Ospite di Stefano Pancari oggi a B-SIDE: Roberto Recchioni, fumettista, autore e illustratore.
Roberto, quando hai iniziato il tuo lavoro nel mondo del fumetto?
Ho cominciato a 20 anni. Ho lasciato la facoltà di architettura per iniziare questo lavoro, prima come disegnatore, poi come sceneggiatore e infine come autore completo. Sono passati 27 anni!
Qual è la forza del fumetto?
Il fumetto è un linguaggio molto povero, che elimina il problema di effetti speciali e costi di produzione. Bastano un foglio e una matita e stai raccontando una storia. Neanche il bel disegno è strettamente propedeutico alla narrazione fumettistica: bisogna innanzitutto saper raccontare.
Cosa spinge le persone al racconto?
Alcuni di noi hanno la spinta al raccontare sin da quando stavamo nelle caverne attorno al fuoco! Ci vuole anche una certa arroganza, perché racconti per un pubblico, non a te stesso. Le storie ci permettono di vivere infinite vite, di essere qualcosa al di fuori di noi, in cui ci riconosciamo o che aspiriamo ad essere.
Il periodo storico che abbiamo vissuto e stiamo vivendo che impatto avrà sul fumetto e sulla narrazione in generale?
Il narratore diventa una lente, un filtro per la realtà. L’immediato post di ogni evento traumatico ha narrazioni dirette, diari, testimonianze. Viene raccontato senza metafore.
Diventa più interessante vedere come la crisi si deposita sul fondo degli artisti. Ad esempio se pensiamo all’11 settembre, quel tipo di shock si è depositato in un’eco di narrazioni catastrofistiche.
Che rapporto hanno i tuoi personaggi con il mondo della sicurezza?
I miei personaggi tendenzialmente sono delle figure tossiche, influenzate da una sensibilità esposta a dei role models palesemente tossici. Raccontando il comportamento negativo di un personaggio lo mettiamo in evidenza.

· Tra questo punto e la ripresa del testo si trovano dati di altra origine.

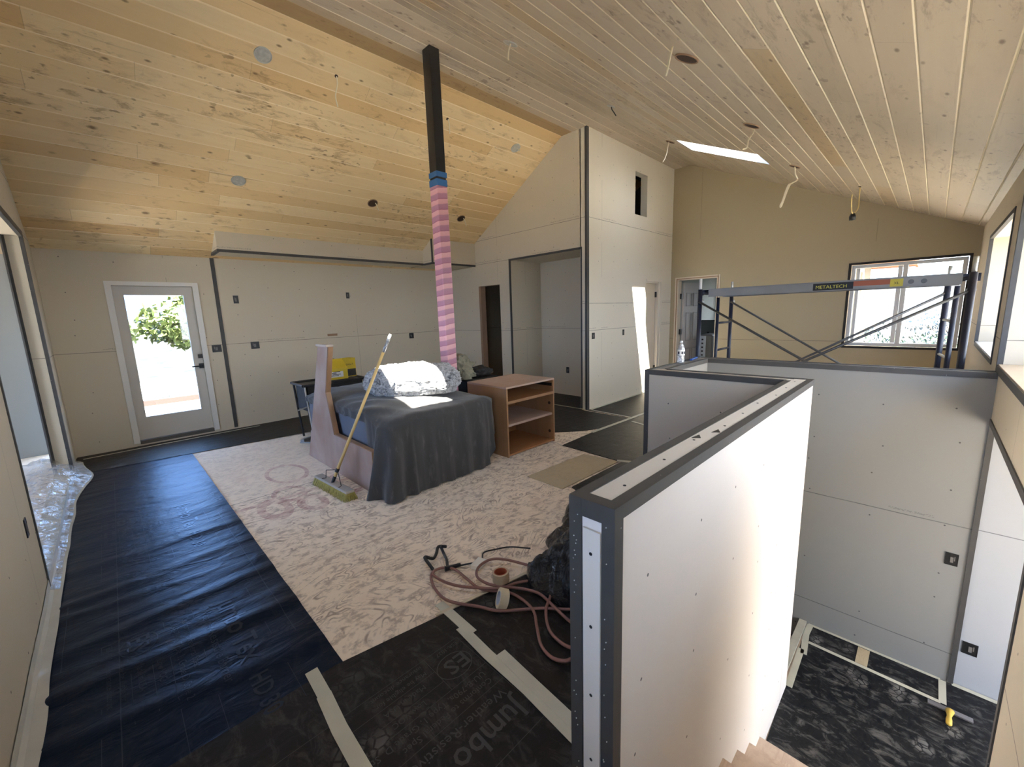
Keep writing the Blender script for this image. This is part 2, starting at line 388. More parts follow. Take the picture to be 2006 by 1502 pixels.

Anche nel rock le figure retoriche classiche sono figure autodistruttive, ma se usiamo una lente critica sui role models che ci hanno sempre venduto, magari ci accorgiamo che in assenza di certi comportamenti certi eroi del rock che ci affascinano, oggi forse sarebbero ancora vivi a produrre musica. Una retorica tipica è “La droga aiutava i rocker a fare quella musica”. Forse sarebbe meglio dire che la droga ci ha impedito di sentire la musica che avrebbero potuto fare!